Dès les débuts de l’automobile, son esthétique, aussi, fascine. Sa forme, ses lignes, mais également le mouvement qu’elle induit. Artistes et photographes explorent ce sujet neuf, ce moyen inédit de parcourir le monde, le transformant en un nouveau vecteur d’expression. Incroyable rencontre que celle de la photographie, qui fige dans l’immobilité, et de la voiture,
outil de vitesse et de mobilité.

C’est ce lien privilégiée entre deux inventions technologiques qui ont, chacune, bouleversé et singulièrement modifié les rythmes de nos vies, que la Fondation Cartier a décidé d’explorer à la fois dans son expo parisienne AutoPhoto et l’ouvrage qui l’accompagne. Soit 600 clichés de plus de nonante photographes dont plusieurs grands noms du 20e siècle comme Jacques Henri Lartigue, William Eggleston, Lee Friedlander ou Andreas Gursky. Esthétiques, sociales, industrielles ou environnementales : toutes les facettes de l’automobile sont abordées dans ce beau livre, qui pose des questions, pose le regard et se pose, surtout, en véritable outil de contemplation.

L'auto architecte

Dès sa diffusion, la voiture modifie les paysages, où les routes sont autant de droites et de courbes sinueuses. La circulation, son brouhaha et son chaos bouleversent les villes. Ces phénomènes sont autant de sources d’inspiration pour les artistes. Jacques Henri Lartigue et Robert Doisneau comptent parmi les premiers photographes à vouloir capturer ce nouveau frisson. La vitesse automobile, le spectacle des phares dans la nuit, tous témoignent d’une société en pleine mutation, fière de sa nouvelle modernité.

L'auto témoin

Dans la seconde partie du 20e siècle apparaissent les premiers portraits de voitures, comme les photographies de Yasuhiro Ishimoto et de Langdon Clay, qui capturent des voitures, tantôt dans des rues désertes, tantôt dans des rues enneigées… Plus loin, les œuvres des photographes africains Seydou Keïta et Sory Sanlé montrent de fiers propriétaires posant le torse bombé devant leurs voitures. Toutes ces prises de vues plongent le spectateur dans des époques et des atmosphères très différentes, mais on y décèle partout une caractéristique fondamentale : la voiture comme incontestable emblème de réussite sociale.

L'auto révolution

La culture automobile, c’est aussi une industrie bouillonnante, des machines, une construction à la chaîne qui fascine car elle s’apparente finalement, elle aussi, à un processus de création. Robert Doisneau sera le premier à s’intéresser à la vie des usines automobiles. Voyez sa série sur l’usine Renault de Boulogne-Billancourt des années 30, ou celle de Robert Frank dans les années 50, au sein de l’usine Ford à Red River. Plus tard, les photographes contemporains, comme Stéphane Couturier, avec la série réalisée à l’usine Toyota de Valenciennes, donnent aussi à l’usine automobile des allures désincarnées aux lignes purement graphiques.

L'auto road trip

D'autres photographes se laissent emporter par cette promesse de liberté. Ils s’élancent sur les routes du monde et capturent ce que leur offre le voyage. À l’image de Nicolas Bouvier qui, dans les années 50, traverse l’Asie en voiture, immortalisant les décors et les minutes de son périple. Ce sont les premiers road trips photographiques. C’est aussi un travail sur le cadrage, sur le rendu du mouvement ou sur le point de vue qu’offre le pare-brise d’une voiture, comme un écran vers une nouvelle réalité.

L'auto sociétale

Vers la fin du siècle apparaissent les premiers clichés dénonçant les dommages causés à l’environnement par l’industrie automobile, mais également certains reportages révélant la beauté sculpturale, inattendue, bien que dramatique, des sites de déchets industriels.
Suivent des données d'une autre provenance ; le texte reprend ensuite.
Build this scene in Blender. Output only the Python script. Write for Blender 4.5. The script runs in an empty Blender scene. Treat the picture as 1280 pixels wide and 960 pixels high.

Des photographes comme Jacqueline Hassink vont même jusqu’à s’interroger sur le statut et l’utilisation des femmes dans les salons automobiles. L’image de la voiture se ternit, ses belles promesses s’envolent en partie. Aujourd’hui, au-delà des enjeux écologiques, industriels et de mobilité, elle reste pourtant un objet essentiel de nos quotidiens. Qu’elle agace ou qu’elle fascine, elle marque son époque et nos histoires personnelles.